**Exercise goal**
Please transcribe the listing below in full and word for word, without its pictures.
▼▼▼
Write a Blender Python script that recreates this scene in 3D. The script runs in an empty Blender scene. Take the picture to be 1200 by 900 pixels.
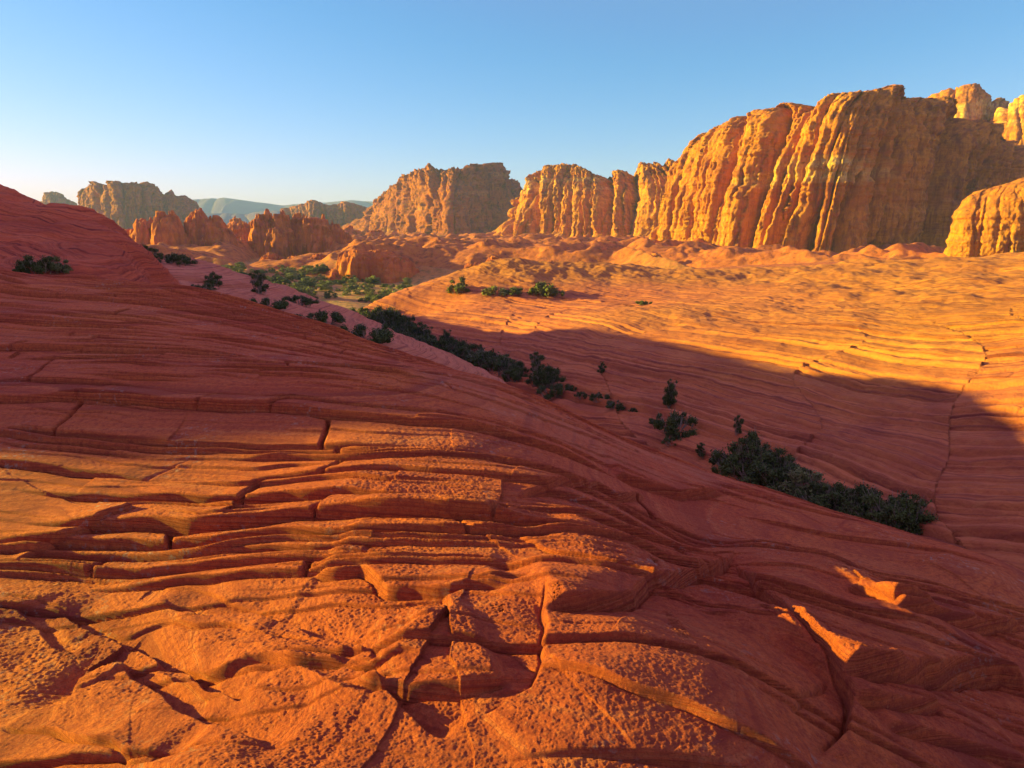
import bpy, math, random
import numpy as np

random.seed(7)
RNG = np.random.default_rng(11)
C = bpy.context.scene
COL = C.collection
R = math.radians

# ------------------------------------------------------------------ camera model (used to lay control points out in metres)
F = 800.0                       # focal length in pixels of a 1200 x 900 frame (24 mm on 36 mm)
PITCH = 13.0
SP, CP = math.sin(R(PITCH)), math.cos(R(PITCH))
SUN_EL, SUN_FWD = 11.0, 13.0     # degrees: elevation, and how far ahead of straight left it stands


def ray(u, v):
    a = (u - 600.0) / F
    b = -(v - 450.0) / F
    return np.array([a, CP + b * SP, -SP + b * CP])


def P(u, v, Y):
    d = ray(u, v)
    return d * (Y / d[1])


# ------------------------------------------------------------------ noise
_perm = np.random.default_rng(3).permutation(256).astype(np.int32)
_perm = np.concatenate([_perm, _perm, _perm])
_ang = np.random.default_rng(5).random(256).astype(np.float32) * 2 * np.pi
_g2x, _g2y = np.cos(_ang), np.sin(_ang)
_g3 = np.random.default_rng(6).normal(size=(256, 3)).astype(np.float32)
_g3 /= np.linalg.norm(_g3, axis=1)[:, None]


def _fade(t):
    return t * t * t * (t * (t * 6 - 15) + 10)


def n2(x, y, seed=0):
    x = np.asarray(x, np.float64) + seed * 17.31
    y = np.asarray(y, np.float64) + seed * 9.73
    x, y = np.broadcast_arrays(x, y)
    xi = np.floor(x); yi = np.floor(y)
    xf = (x - xi).astype(np.float32); yf = (y - yi).astype(np.float32)
    xi = xi.astype(np.int64) & 255; yi = yi.astype(np.int64) & 255
    u = _fade(xf); v = _fade(yf)

    def g(i, j, fx, fy):
        h = _perm[_perm[(xi + i) & 255] + ((yi + j) & 255)]
        return _g2x[h] * fx + _g2y[h] * fy
    a = g(0, 0, xf, yf); b = g(1, 0, xf - 1, yf)
    c = g(0, 1, xf, yf - 1); d = g(1, 1, xf - 1, yf - 1)
    ab = a + u * (b - a); cd = c + u * (d - c)
    return (ab + v * (cd - ab)) * 1.45


def n3(x, y, z, seed=0):
    x = np.asarray(x, np.float64) + seed * 17.31
    y = np.asarray(y, np.float64) + seed * 9.73
    z = np.asarray(z, np.float64) + seed * 5.17
    x, y, z = np.broadcast_arrays(x, y, z)
    xi = np.floor(x); yi = np.floor(y); zi = np.floor(z)
    xf = (x - xi).astype(np.float32); yf = (y - yi).astype(np.float32); zf = (z - zi).astype(np.float32)
    xi = xi.astype(np.int64) & 255; yi = yi.astype(np.int64) & 255; zi = zi.astype(np.int64) & 255
    u = _fade(xf); v = _fade(yf); w = _fade(zf)

    def g(i, j, k):
        h = _perm[_perm[_perm[(xi + i) & 255] + ((yi + j) & 255)] + ((zi + k) & 255)]
        q = _g3[h]
        return q[..., 0] * (xf - i) + q[..., 1] * (yf - j) + q[..., 2] * (zf - k)

    def lx(j, k):
        a = g(0, j, k)
        return a + u * (g(1, j, k) - a)
    def ly(k):
        a = lx(0, k)
        return a + v * (lx(1, k) - a)
    a = ly(0)
    return (a + w * (ly(1) - a)) * 1.4


def fbm2(x, y, o=4, seed=0, gain=0.5):
    s = 0; a = 1.0; f = 1.0
    for i in range(o):
        s = s + a * n2(x * f, y * f, seed + i)
        a *= gain; f *= 2.03
    return s


def fbm3(x, y, z, o=3, seed=0, gain=0.5):
    s = 0; a = 1.0; f = 1.0
    for i in range(o):
        s = s + a * n3(x * f, y * f, z * f, seed + i)
        a *= gain; f *= 2.03
    return s


def sst(a, b, x):
    t = np.clip((x - a) / (b - a), 0, 1)
    return t * t * (3 - 2 * t)


def hsh(a, b, s=0.0):
    q = np.sin(np.asarray(a, np.float64) * 127.1 + np.asarray(b, np.float64) * 311.7 + s * 74.7) * 43758.5453
    return q - np.floor(q)


def worley(x, y, seed=0):
    xi = np.floor(x); yi = np.floor(y)
    f1 = np.full(x.shape, 9.0); f2 = np.full(x.shape, 9.0)
    cid = np.zeros(x.shape); cx = np.zeros(x.shape); cy = np.zeros(x.shape)
    for i in (-1, 0, 1):
        for j in (-1, 0, 1):
            gx = xi + i; gy = yi + j
            px = gx + 0.1 + 0.8 * hsh(gx, gy, seed); py = gy + 0.1 + 0.8 * hsh(gx, gy, seed + 1.3)
            d = np.hypot(x - px, y - py)
            near = d < f1
            f2 = np.where(near, f1, np.minimum(f2, d))
            cid = np.where(near, hsh(gx, gy, seed + 2.9), cid)
            cx = np.where(near, x - px, cx); cy = np.where(near, y - py, cy)
            f1 = np.where(near, d, f1)
    return f1, f2, cid, cx, cy


# ------------------------------------------------------------------ smooth base surfaces through control points
class Surf:
    def __init__(self, pts, lam=1e-3, scale=1.0):
        p = np.array(pts, float)
        self.s = scale
        self.xy = p[:, :2] / scale
        n = len(p)
        A = np.zeros((n + 3, n + 3))
        d = np.hypot(self.xy[:, None, 0] - self.xy[None, :, 0], self.xy[:, None, 1] - self.xy[None, :, 1])
        A[:n, :n] = self.k(d) + lam * np.eye(n)
        A[:n, n] = 1; A[:n, n + 1:] = self.xy
        A[n, :n] = 1; A[n + 1:, :n] = self.xy.T
        b = np.concatenate([p[:, 2], np.zeros(3)])
        self.w = np.linalg.solve(A, b)

    @staticmethod
    def k(d):
        return np.where(d > 1e-9, d * d * np.log(np.maximum(d, 1e-9)), 0)

    def __call__(self, x, y):
        x = np.asarray(x, float) / self.s; y = np.asarray(y, float) / self.s
        n = len(self.xy)
        z = self.w[n] + self.w[n + 1] * x + self.w[n + 2] * y
        for i in range(n):
            z = z + self.w[i] * self.k(np.hypot(x - self.xy[i, 0], y - self.xy[i, 1]))
        return z


def hit(fn, u, v, r0, r1, steps=600):
    """first point of the sheet fn(x, y) met along the ray through a pixel"""
    d = ray(u, v); d = d / d[1]
    t = np.geomspace(r0, r1, steps)
    z = fn(d[0] * t, t)
    below = np.nonzero(d[2] * t <= z)[0]
    i = below[0] if len(below) else steps - 1
    if i > 0:
        a, b = t[i - 1], t[i]
        tt = np.linspace(a, b, 40)
        zz = fn(d[0] * tt, tt)
        k = np.nonzero(d[2] * tt <= zz)[0]
        tq = tt[k[0]] if len(k) else b
    else:
        tq = t[0]
    return np.array([d[0] * tq, tq, float(fn(np.array([d[0] * tq]), np.array([tq]))[0])])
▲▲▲
**Solution for this task**
Write a Blender Python script that recreates this scene in 3D. The script runs in an empty Blender scene. Take the picture to be 1200 by 900 pixels.
import bpy, math, random
import numpy as np

random.seed(7)
RNG = np.random.default_rng(11)
C = bpy.context.scene
COL = C.collection
R = math.radians

# ------------------------------------------------------------------ camera model (used to lay control points out in metres)
F = 800.0                       # focal length in pixels of a 1200 x 900 frame (24 mm on 36 mm)
PITCH = 13.0
SP, CP = math.sin(R(PITCH)), math.cos(R(PITCH))
SUN_EL, SUN_FWD = 11.0, 13.0     # degrees: elevation, and how far ahead of straight left it stands


def ray(u, v):
    a = (u - 600.0) / F
    b = -(v - 450.0) / F
    return np.array([a, CP + b * SP, -SP + b * CP])


def P(u, v, Y):
    d = ray(u, v)
    return d * (Y / d[1])


# ------------------------------------------------------------------ noise
_perm = np.random.default_rng(3).permutation(256).astype(np.int32)
_perm = np.concatenate([_perm, _perm, _perm])
_ang = np.random.default_rng(5).random(256).astype(np.float32) * 2 * np.pi
_g2x, _g2y = np.cos(_ang), np.sin(_ang)
_g3 = np.random.default_rng(6).normal(size=(256, 3)).astype(np.float32)
_g3 /= np.linalg.norm(_g3, axis=1)[:, None]


def _fade(t):
    return t * t * t * (t * (t * 6 - 15) + 10)


def n2(x, y, seed=0):
    x = np.asarray(x, np.float64) + seed * 17.31
    y = np.asarray(y, np.float64) + seed * 9.73
    x, y = np.broadcast_arrays(x, y)
    xi = np.floor(x); yi = np.floor(y)
    xf = (x - xi).astype(np.float32); yf = (y - yi).astype(np.float32)
    xi = xi.astype(np.int64) & 255; yi = yi.astype(np.int64) & 255
    u = _fade(xf); v = _fade(yf)

    def g(i, j, fx, fy):
        h = _perm[_perm[(xi + i) & 255] + ((yi + j) & 255)]
        return _g2x[h] * fx + _g2y[h] * fy
    a = g(0, 0, xf, yf); b = g(1, 0, xf - 1, yf)
    c = g(0, 1, xf, yf - 1); d = g(1, 1, xf - 1, yf - 1)
    ab = a + u * (b - a); cd = c + u * (d - c)
    return (ab + v * (cd - ab)) * 1.45


def n3(x, y, z, seed=0):
    x = np.asarray(x, np.float64) + seed * 17.31
    y = np.asarray(y, np.float64) + seed * 9.73
    z = np.asarray(z, np.float64) + seed * 5.17
    x, y, z = np.broadcast_arrays(x, y, z)
    xi = np.floor(x); yi = np.floor(y); zi = np.floor(z)
    xf = (x - xi).astype(np.float32); yf = (y - yi).astype(np.float32); zf = (z - zi).astype(np.float32)
    xi = xi.astype(np.int64) & 255; yi = yi.astype(np.int64) & 255; zi = zi.astype(np.int64) & 255
    u = _fade(xf); v = _fade(yf); w = _fade(zf)

    def g(i, j, k):
        h = _perm[_perm[_perm[(xi + i) & 255] + ((yi + j) & 255)] + ((zi + k) & 255)]
        q = _g3[h]
        return q[..., 0] * (xf - i) + q[..., 1] * (yf - j) + q[..., 2] * (zf - k)

    def lx(j, k):
        a = g(0, j, k)
        return a + u * (g(1, j, k) - a)
    def ly(k):
        a = lx(0, k)
        return a + v * (lx(1, k) - a)
    a = ly(0)
    return (a + w * (ly(1) - a)) * 1.4


def fbm2(x, y, o=4, seed=0, gain=0.5):
    s = 0; a = 1.0; f = 1.0
    for i in range(o):
        s = s + a * n2(x * f, y * f, seed + i)
        a *= gain; f *= 2.03
    return s


def fbm3(x, y, z, o=3, seed=0, gain=0.5):
    s = 0; a = 1.0; f = 1.0
    for i in range(o):
        s = s + a * n3(x * f, y * f, z * f, seed + i)
        a *= gain; f *= 2.03
    return s


def sst(a, b, x):
    t = np.clip((x - a) / (b - a), 0, 1)
    return t * t * (3 - 2 * t)


def hsh(a, b, s=0.0):
    q = np.sin(np.asarray(a, np.float64) * 127.1 + np.asarray(b, np.float64) * 311.7 + s * 74.7) * 43758.5453
    return q - np.floor(q)


def worley(x, y, seed=0):
    xi = np.floor(x); yi = np.floor(y)
    f1 = np.full(x.shape, 9.0); f2 = np.full(x.shape, 9.0)
    cid = np.zeros(x.shape); cx = np.zeros(x.shape); cy = np.zeros(x.shape)
    for i in (-1, 0, 1):
        for j in (-1, 0, 1):
            gx = xi + i; gy = yi + j
            px = gx + 0.1 + 0.8 * hsh(gx, gy, seed); py = gy + 0.1 + 0.8 * hsh(gx, gy, seed + 1.3)
            d = np.hypot(x - px, y - py)
            near = d < f1
            f2 = np.where(near, f1, np.minimum(f2, d))
            cid = np.where(near, hsh(gx, gy, seed + 2.9), cid)
            cx = np.where(near, x - px, cx); cy = np.where(near, y - py, cy)
            f1 = np.where(near, d, f1)
    return f1, f2, cid, cx, cy


# ------------------------------------------------------------------ smooth base surfaces through control points
class Surf:
    def __init__(self, pts, lam=1e-3, scale=1.0):
        p = np.array(pts, float)
        self.s = scale
        self.xy = p[:, :2] / scale
        n = len(p)
        A = np.zeros((n + 3, n + 3))
        d = np.hypot(self.xy[:, None, 0] - self.xy[None, :, 0], self.xy[:, None, 1] - self.xy[None, :, 1])
        A[:n, :n] = self.k(d) + lam * np.eye(n)
        A[:n, n] = 1; A[:n, n + 1:] = self.xy
        A[n, :n] = 1; A[n + 1:, :n] = self.xy.T
        b = np.concatenate([p[:, 2], np.zeros(3)])
        self.w = np.linalg.solve(A, b)

    @staticmethod
    def k(d):
        return np.where(d > 1e-9, d * d * np.log(np.maximum(d, 1e-9)), 0)

    def __call__(self, x, y):
        x = np.asarray(x, float) / self.s; y = np.asarray(y, float) / self.s
        n = len(self.xy)
        z = self.w[n] + self.w[n + 1] * x + self.w[n + 2] * y
        for i in range(n):
            z = z + self.w[i] * self.k(np.hypot(x - self.xy[i, 0], y - self.xy[i, 1]))
        return z


def hit(fn, u, v, r0, r1, steps=600):
    """first point of the sheet fn(x, y) met along the ray through a pixel"""
    d = ray(u, v); d = d / d[1]
    t = np.geomspace(r0, r1, steps)
    z = fn(d[0] * t, t)
    below = np.nonzero(d[2] * t <= z)[0]
    i = below[0] if len(below) else steps - 1
    if i > 0:
        a, b = t[i - 1], t[i]
        tt = np.linspace(a, b, 40)
        zz = fn(d[0] * tt, tt)
        k = np.nonzero(d[2] * tt <= zz)[0]
        tq = tt[k[0]] if len(k) else b
    else:
        tq = t[0]
    return np.array([d[0] * tq, tq, float(fn(np.array([d[0] * tq]), np.array([tq]))[0])])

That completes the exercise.